A ‘runaway heiress’ has been accused of ‘accosting’ her former friend in Harvey Nichols in a last ditch attempt to thwart a damming court judgement which could see her jailed.
Fashionista Ekaterina Barrett is facing up to two years in prison after the High Court found that she had ‘forged’ a document during her million-pound court fight with the owner of a Knightsbridge boutique.
Bridget Hutchcroft, whose Pandora Dress Agency near Harrods in London was beloved by Princess Diana and Hollywood stars, sued former pal Ms Barrett and secured a court order demanding she pay back £1.6million in cash after borrowing money to get through a costly divorce.
Miss Hutchcroft’s legal team then launched a separate case, arguing that Ms Barrett showed contempt to the court by giving evidence which was ‘false and known by her to be false’.
But on the final day of the contempt hearing this week – just hours before the verdict was due to be heard – it was claimed Ms Barrett had ‘accosted’ Ms Hutchcroft that morning while she was having her eyebrows threaded in a Harvey Nicols beauty salon in Knightsbridge.
Ms Barrett’s barrister emailed the judge 40 minutes before the hearing began, claiming that Ms Hutchcroft had made an offer to ‘settle the proceedings’ and attached photos taken of the two women at the salon.
The photos, obtained by the Mail, show Ms Hutchcroft, 65, lying in a reclined chair having her eyebrows done as Ms Barrett, 68, poses for the camera next to her.
But Ms Hutchcroft strongly denied agreeing to any meeting or settlement and her barrister told the court that she had been ‘accosted’ and that there was ‘no discussion’ of a settlement.
The Judge refused permission for Ms Barrett to testify about the salon encounter and ‘derail’ the case.
Mrs Justice Heather Williams said: ‘The two women are not speaking to each other, are facing in different directions and there’s no separate evidence to say that they are discussing a settlement.’

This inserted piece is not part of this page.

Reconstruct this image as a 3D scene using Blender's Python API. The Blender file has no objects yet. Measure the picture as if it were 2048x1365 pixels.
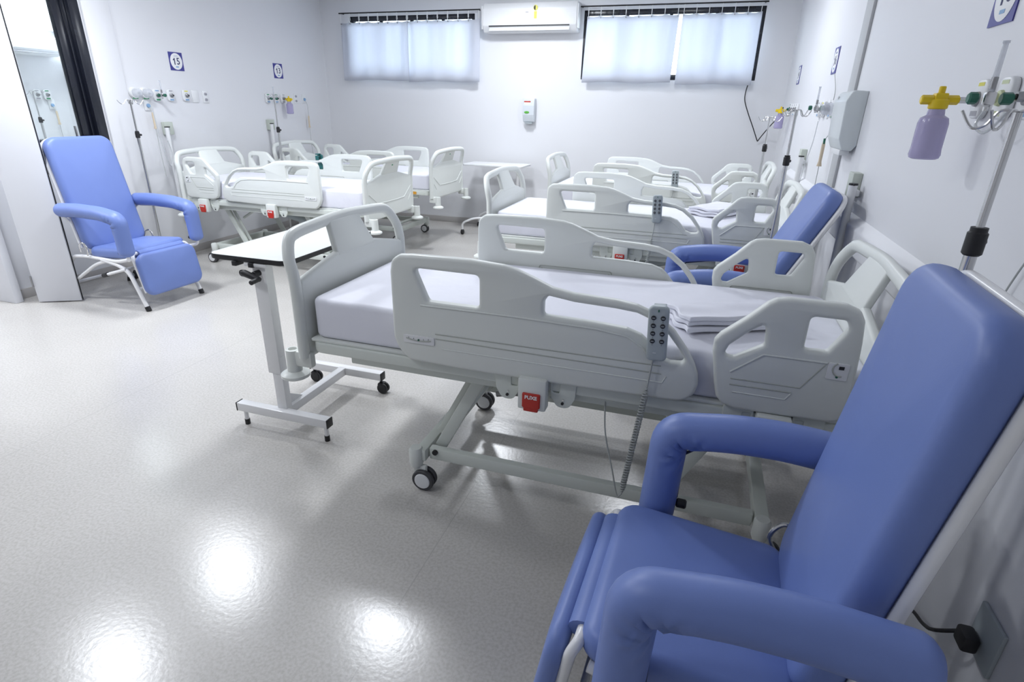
import bpy, bmesh, math, random
from math import sin, cos, pi, radians as R
from mathutils import Vector, Matrix
from mathutils.geometry import tessellate_polygon
random.seed(4)
sc = bpy.context.scene
col = sc.collection

# ------------------------------------------------------------------ camera, world, exposure
H = 1.55
PITCH, YAW, ROLL, FPX = R(22.4653644), R(17.49361639), R(-1.26601553), 1132.717
fwd = Vector((-sin(YAW) * cos(PITCH), cos(YAW) * cos(PITCH), -sin(PITCH)))
rgt = Vector((cos(YAW), sin(YAW), 0))
dwn = fwd.cross(rgt)
cr = rgt * cos(ROLL) + dwn * sin(ROLL)
cd = dwn * cos(ROLL) - rgt * sin(ROLL)
cam = bpy.data.cameras.new('camera')
cam.sensor_width = 36
cam.sensor_fit = 'HORIZONTAL'
cam.lens = FPX / 2048 * 36
cam.clip_start = 0.02
camo = bpy.data.objects.new('camera', cam)
col.objects.link(camo)
m = Matrix((cr, -cd, -fwd)).transposed().to_4x4()
m.translation = (0, 0, H)
camo.matrix_world = m
sc.camera = camo

w = bpy.data.worlds.new('sky')
sc.world = w
w.use_nodes = True
bg = w.node_tree.nodes['Background']
bg.inputs[0].default_value = (0.86, 0.92, 1.0, 1)
bg.inputs[1].default_value = 8.5
sc.view_settings.view_transform = 'Standard'
sc.view_settings.look = 'None'
sc.view_settings.exposure = 0.10
sc.view_settings.gamma = 1.0
sc.view_settings.use_curve_mapping = False

XL, XR, YB, YF, ZC = -5.2, 0.78, 7.55, -2.4, 2.9
XN = -7.3      # far wall of the next room
LAMPS = [(-2.2, 3.3), (-2.2, 6.3), (-4.0, 3.35), (-4.1, 2.2), (-0.3, 5.4), (-2.2, 0.3), (-6.85, 4.95), (-6.2, 1.5)]  # lamps over the right beds and near the camera are unseen, added fill
LAMP_W = 8.6

# ------------------------------------------------------------------ materials
MATS = {}
def mat(name, c, rough=0.5, metal=0.0, bump=None, vary=None, trans=0.0, alpha=1.0, emit=None, coat=0.0, spec=0.5):
    if name in MATS: return MATS[name]
    M = bpy.data.materials.new(name)
    M.use_nodes = True
    nt = M.node_tree
    b = nt.nodes['Principled BSDF']
    b.inputs['Base Color'].default_value = (*c, 1)
    b.inputs['Roughness'].default_value = rough
    b.inputs['Metallic'].default_value = metal
    b.inputs['Specular IOR Level'].default_value = spec
    b.inputs['Transmission Weight'].default_value = trans
    b.inputs['Alpha'].default_value = alpha
    b.inputs['Coat Weight'].default_value = coat
    if emit:
        b.inputs['Emission Color'].default_value = (*emit[0], 1)
        b.inputs['Emission Strength'].default_value = emit[1]
    tc = nt.nodes.new('ShaderNodeTexCoord')
    if bump:
        scale, strength, dist = bump
        n = nt.nodes.new('ShaderNodeTexNoise'); n.inputs['Scale'].default_value = scale
        n.inputs['Detail'].default_value = 3
        nt.links.new(tc.outputs['Object'], n.inputs['Vector'])
        bp = nt.nodes.new('ShaderNodeBump'); bp.inputs['Strength'].default_value = strength
        bp.inputs['Distance'].default_value = dist
        nt.links.new(n.outputs['Fac'], bp.inputs['Height'])
        nt.links.new(bp.outputs['Normal'], b.inputs['Normal'])
    if vary:
        scale, amt = vary
        n = nt.nodes.new('ShaderNodeTexNoise'); n.inputs['Scale'].default_value = scale
        n.inputs['Detail'].default_value = 4
        nt.links.new(tc.outputs['Object'], n.inputs['Vector'])
        mx = nt.nodes.new('ShaderNodeMix'); mx.data_type = 'RGBA'
        mx.inputs[6].default_value = (*[x * (1 - amt) for x in c], 1)
        mx.inputs[7].default_value = (*[min(1, x * (1 + amt)) for x in c], 1)
        nt.links.new(n.outputs['Fac'], mx.inputs[0])
        nt.links.new(mx.outputs[2], b.inputs['Base Color'])
    MATS[name] = M
    return M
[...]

It comes just over a year after the Mail tracked down Ms Barrett to her £19.2 million apartment in Monaco following our revelations that she had failed to pay the £1.6million she owed to Ms Hutchcroft.
The pair met when Ms Barrett began visiting Pandora seven years ago while she was still living in Mayfair and driving around town in a Bentley.

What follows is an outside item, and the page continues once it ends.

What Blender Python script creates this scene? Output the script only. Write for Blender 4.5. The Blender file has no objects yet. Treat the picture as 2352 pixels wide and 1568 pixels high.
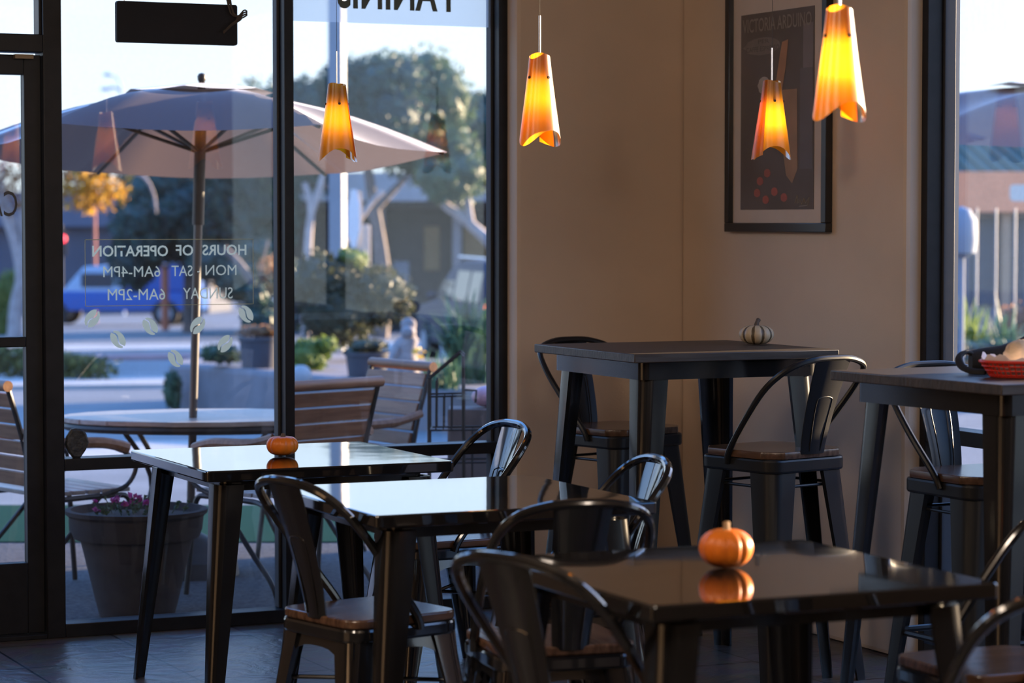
import bpy, bmesh, math, random
from mathutils import Vector, Matrix
PI = math.pi
R = math.radians
C = bpy.context.scene.collection

# ------------------------------------------------------------------ camera constants (photo is 2352 x 1568)
F, PITCH, YAW, CAMH = 5979.9, 0.0465436, 0.4347811, 1.5007
CX, CY = 1176.0, 784.0
_cp, _sp, _cy, _sy = math.cos(PITCH), math.sin(PITCH), math.cos(YAW), math.sin(YAW)
FW = Vector((_sy*_cp, _cy*_cp, -_sp)); RT = Vector((_cy, -_sy, 0)); UP = RT.cross(FW)
CAM = Vector((0, 0, CAMH))

def ray(px, py):
    return FW*F + RT*(px-CX) - UP*(py-CY)
def U(px, py, X=None, Y=None, Z=None):
    r = ray(px, py)
    t = X/r.x if X is not None else (Y/r.y if Y is not None else (Z-CAMH)/r.z)
    return CAM + r*t
def at(px, d, z):
    """point seen at column px, at depth d along the level view direction, at height z"""
    lat = (px-CX)/F*d
    return Vector((_sy*d + _cy*lat, _cy*d - _sy*lat, z))
def zat(py, d):
    return CAMH + (505.5-py)/F*d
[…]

Ms Hutchcroft went on to lend her friend more than £1million for her divorce with few misgivings as Ms Barrett had claimed to be ‘fabulously wealthy’ and have ‘a substantial trust for her in Liechtenstein’ which she temporarily could not access, according to documents filed at the High Court.
But having later fled her £4.2million flat in Mayfair’s Curzon Square, Ms Barrett was discovered by the Mail in Monte Carlo wearing £5,000 worth of Chanel where she said: ‘I’m not paying back a penny.’
Now Ms Barrett is facing as much as a two-year jail sentence after the judge found she had put forward a ‘forged’ document to avoid stumping up the cash.
Finding her in contempt of court, Mrs Justice Heather Williams said Ms Barrett had produced a ‘settlement agreement’ – purportedly signed by Ms Hutchcroft – saying Ms Barrett only owed £800,000.
And in a short High Court hearing back in June 2023, Ms Barrett insisted that she is not a wealthy woman and ‘that her lifestyle is funded entirely by her family’.
However, Ms Hutchcroft’s lawyers claimed she lied about her wealth, masking the fact that she owns a pad in Monaco worth millions.
On top of that, Ms Barrett had faked a document with a forged signature in a bid to prove that the case against her had been settled long before reaching court, they claimed.
James McWilliams – for Ms Hutchcroft – attacked the document as an ‘obvious forgery’, adding: ‘The signature on the alleged settlement agreement is transparently not that of Ms Hutchcroft – as even a cursory comparison between the document and formal documents signed by her in these proceedings will show’.
It was also ‘fanciful’ to suggest that Ms Hutchcroft and Pandora would have struck a settlement deal with Ms Barrett for £800,000 when they already had a court judgement against her for more than £1.6million, the barrister argued.
Finding Ms Barrett in contempt of court, the judge said: ‘I am sure that the settlement agreement including the signature was a forgery.’
She added: ‘I have no doubt at all that she acted as alleged and it follows from my conclusions that I am satisfied that she acted dishonestly in telling the court that the claim had settled.’
The case has now been adjourned to await sentencing of Ms Barrett later this month.